Decreased rate limit on `/v3/device_tag` POST/PATCH

Has the rate limit on /v3/device_tag POST/PATCH requests been dropped recently? We have a script which executes on startup to set tags for properties such as the device serial number and LTE modem identifiers for later use, this previously worked fine, but recently I’m seeing a “Too many requests” response after the first 3 pieces of metadata are reported.

I thought that maybe this was just to discourage repeatedly updating the same values, but despite having updated the script to only do an update if the value has changed I’m still seeing this behaviour. Adding a sleep 60 before making calls to these endpoints results in successful updates, but this does mean it takes a full five minutes to get data from a freshly booted device, which is clearly not ideal.

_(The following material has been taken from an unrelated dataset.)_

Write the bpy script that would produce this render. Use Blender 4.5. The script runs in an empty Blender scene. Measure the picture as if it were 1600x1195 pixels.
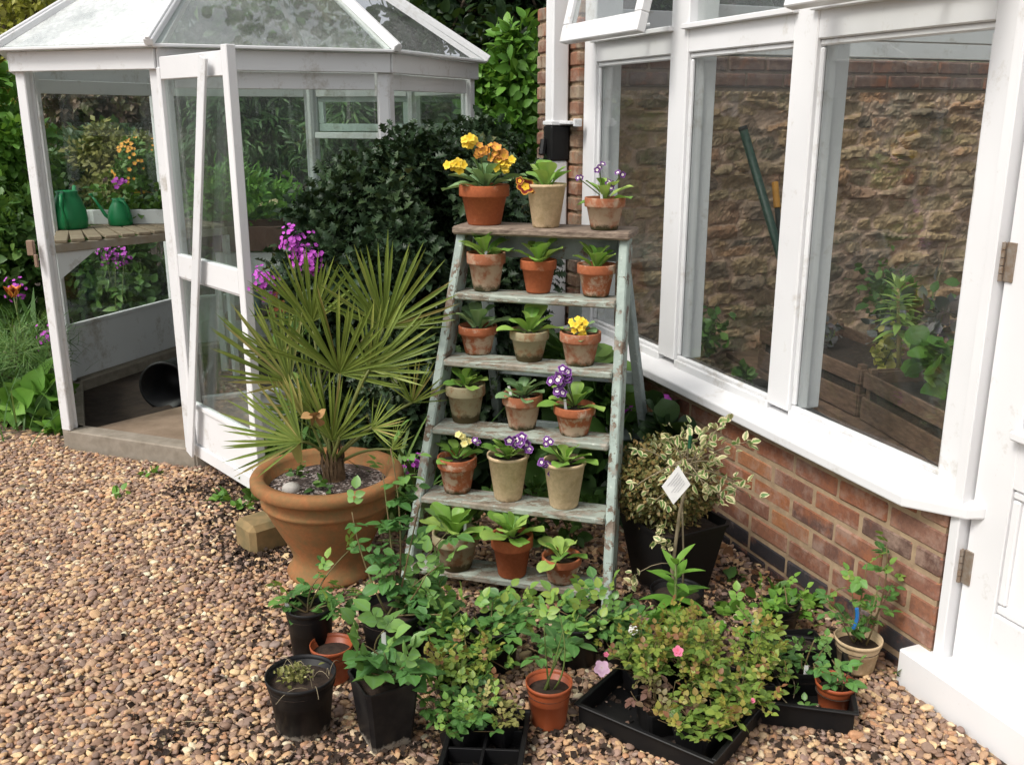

Devices in question are using their own device key for updates as provided by the Balena Supervisor when io.balena.features.balena-api is active for the container.

Hi,
We have recently indeed introduced a new ratelimiting mechanism for requests originating from device api keys,
Can you clarify how many tags are you setting and how often? Is it just on boot?
Can you also clarify whether you are making the API calls directly or whether you are using our node or python SDK?
In case you are using the python balena-sdk I would recommend updating to the latest version, since we have reduced the number of requests that it does when setting tags.

With regards to your new approach of updating only tags what you can tell are changed, this is indeed the suggested approach.
More specifically fetching all the device tags of the given device that you plan to set in one request and then setting the ones that are missing or different.

Kind regards,
Thodoris

Yup, we’re setting tags when the device boots, and are taking the approach you’ve suggested of pulling down all tags and only updating ones that need it, we’re just using a fairly dumb wrapper around curl for this. No issues since, just wanted to flag this really.